Perché i social estesi, quelli delle big tech, nascono molto tardi rispetto al web? Non è che mancassero le idee nei primi quattordici anni della rete. Le applicazioni di conversazioni massive sono sempre state oggetto di attenzione e interesse.
Chiunque abbia amministrato, o anche solo visto amministrare, un forum sa che il problema maggiore non è attivare le conversazioni (nei forum ci andavano e ci vanno solo le persone interessate ad un particolare tema) ma di moderarle.
La moderazione è fondamentale per la sopravvivenza di una piattaforma conversazionale che non goda dei privilegi di immunità come sta sempre più succedendo.
Il costo della moderazione ha sempre respinto l’idea di sviluppare applicazioni che potevano diventare potenzialmente rischiose.

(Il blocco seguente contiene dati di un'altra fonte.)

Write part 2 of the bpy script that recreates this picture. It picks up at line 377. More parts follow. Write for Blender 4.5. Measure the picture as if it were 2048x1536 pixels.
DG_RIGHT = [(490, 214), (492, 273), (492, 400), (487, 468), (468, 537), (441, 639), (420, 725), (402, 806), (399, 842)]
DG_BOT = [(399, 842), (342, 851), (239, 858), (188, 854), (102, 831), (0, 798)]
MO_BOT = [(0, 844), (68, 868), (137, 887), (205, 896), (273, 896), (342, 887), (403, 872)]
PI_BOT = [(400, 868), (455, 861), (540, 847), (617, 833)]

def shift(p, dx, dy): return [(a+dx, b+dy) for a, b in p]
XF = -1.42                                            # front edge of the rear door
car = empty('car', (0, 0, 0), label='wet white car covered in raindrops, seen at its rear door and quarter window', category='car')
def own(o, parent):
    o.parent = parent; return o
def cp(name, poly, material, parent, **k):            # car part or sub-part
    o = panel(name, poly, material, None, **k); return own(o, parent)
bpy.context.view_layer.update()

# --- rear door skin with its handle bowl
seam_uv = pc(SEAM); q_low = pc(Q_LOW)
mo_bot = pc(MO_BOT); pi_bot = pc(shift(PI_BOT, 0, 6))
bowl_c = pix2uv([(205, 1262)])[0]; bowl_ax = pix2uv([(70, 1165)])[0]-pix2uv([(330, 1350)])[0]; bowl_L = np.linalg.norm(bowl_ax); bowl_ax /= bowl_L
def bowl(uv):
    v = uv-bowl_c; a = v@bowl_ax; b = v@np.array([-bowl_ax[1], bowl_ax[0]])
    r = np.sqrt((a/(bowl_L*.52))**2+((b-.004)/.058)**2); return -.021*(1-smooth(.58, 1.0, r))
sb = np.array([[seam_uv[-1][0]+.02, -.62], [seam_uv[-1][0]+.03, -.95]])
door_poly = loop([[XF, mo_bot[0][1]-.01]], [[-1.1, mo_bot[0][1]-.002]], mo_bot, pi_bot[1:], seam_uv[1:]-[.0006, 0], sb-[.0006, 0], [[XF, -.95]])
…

Le tech sono così big che garanti, leggi e regolamenti sono solo una frazione del fatturato.
La mancanza di moderazione nei social, lo ripeto, lo sapevamo dalla metà degli anni ‘90, per non parlare delle BBS, sono onerose e sono una attività di alto valore. Per moderare correttamente bisogna conoscere il contesto, le metafore, lo slang del paese e del sottogruppo.
Quando i social sono stati invasi dai politici e dai loro interessi tutto è diventato più complesso. Le moderazioni hanno avuto reverenza verso che poteva utilizzare altri canali di potere e quindi, esattamente al contrario della vulgata, “si può proprio dire tutto” altrimenti si viene tacciati di censura.
I social, come noi li abbiamo conosciuti, erano luoghi di scambio di informazioni, notizie, scavalcavano i giornali e il loro maledetto imbuto economico: “se non paghi almeno una pagina pubblicitaria ti sogni che noi raccontiamo del tuo seminario”.
La pubblicazione on demand dei giornali prima si è piegata alla politica e alle grandi imprese poi agli schieramenti e quelli che giustamente si autodefiniscono “seguaci”.
La politica è entrata nei social con “le bestie” e proprio di bestie si è circondata.
L’effetto è stato quello di liberare la possibilità non di parola, mai successo nella storia della rete, ma di usare linguaggi e strumenti di polizia morale.
Il tutto condotto da una manciata di politici che imitati da aspiranti tali hanno costruito un ambiente tossico e depravato.
I più vigliacchi hanno costruito intorno una serie di profili compiacenti in grado di aiutare ad alzare i toni dello scontro, dileggiare, deridere pubblicamente e mettere alla gogna persone che non sono “personaggi pubblici”. Incitano la parte malsana dei social a commentare, a sbeffeggiare e insultare persone che spesso non reggono questa pubblica gogna.
Se la prendono con i deboli. Tipico dei vigliacchi.
Aspiranti “giornalisti” si sono improvvisati in ardue ricerche Google nella speranza di poter creare dei dossieraggi pronti per il primo inciampo.
Tutto questo senza che la magistratura abbia avuto modo di dare continuità ad un luogo di libera espressione.
Una guerra di tutti contro tutti usando modi e stratagemmi che non sono strumenti che possono esistere all’interno di una democrazia.
Timidi anche i Garanti della Privacy se non per comunicazioni ad effetto, giusto per la gloria di qualche riga in prima pagina o l’intervistatina a mezzanotte e mezza in qualche canale compiacente.
Non c’è una crisi del giornalismo.
C’è una parte del giornalismo che ha creato dentro di sé una crisi. Il crollo dei lettori non è dovuto a fattori esterni ma interni, nella perdita di qualità dei contenuti, da improvvisati che hanno avuto modo di raccontare una parte di mondo nel modo più ingenuo possibile.
Ma c’è un giornalismo di nuova generazione che va benissimo, che fa pensare, che stimola idee e permette di comprendere quello che accade.
Ma è un giornalismo che non cerca la poltrona in prima serata, che non ha direttori che vanno a propagandare idee di altri.
Le raccontano ai loro lettori e con loro costruiranno il giornalismo di domani.